Most NGOs working in Syria have their offices “for legal and security reasons” inside the southern Turkish border. For many of these organizations, bureaucratic technicalities have slowed the registration process. MSF says that the Turkish government took eight years to review its application.

Tensions between the government and rival parties could also be to blame for the delays. MSF representative Aitor Zabalgogeazkoa explains, “We’ve been perceived as supporting the Kurdish agenda, for working in the southeast, but we simply worked there because more difficult displacements were happening in the east of the country.”

A Turkish government official reported that 42 international NGOs working in Syria are now legally registered in Turkey. Organization leaders hope that the recent changes will lead to improved relations with Turkish authorities.

Legal recognition ensures that the NGOs receive tax bonuses and waived export fees for goods bought in Turkey. It also allows the groups to more easily rent office space and handle bank transactions.

The newly registered NGOs will also be cleared to work, for the first time, with Turkey’s rapidly growing refugee population. As the civil war in Syria drags on, the number of Syrian refugees in Turkey is expected to reach two million by the end of the year.

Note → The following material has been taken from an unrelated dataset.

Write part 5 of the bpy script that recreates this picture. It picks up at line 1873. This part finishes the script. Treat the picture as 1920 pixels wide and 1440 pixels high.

The international humanitarian community has praised the recognition of the eight NGOs as a “step in the right direction” for Turkey. Many believe that the announcement signals a change in Turkey’s management of the humanitarian crisis.

The NGO decision comes at a transitional time for Turkish politics. In the recent general elections, President Recep Tayyip Erdoğan’s Justice and Development Party (AKP) lost its parliamentary majority for the first time in 13 years. The loss has effectively destroyed the president’s attempts to amend the constitution and expand his executive powers. In the coming weeks, his party will attempt to form a coalition government.

Despite President Erdoğan’s seemingly autocratic tendencies, the AKP has been the most pro-refugee of the four parties in parliament. While in power, the AKP has spent close to $6 billion accommodating the Syrian refugees. However, the president’s “open door policy” for Syrians has become increasingly unpopular as Turkey’s economy has declined. Some anti-Syrian demonstrations have even turned violent, with Turks attacking refugees with knives and sticks.

While the Syrian refugees could not vote in last month’s elections, they have a lot riding on the impending government changes. Experts say that the turning tide of public opinion will likely force the new government to tighten restrictions on the Syrians.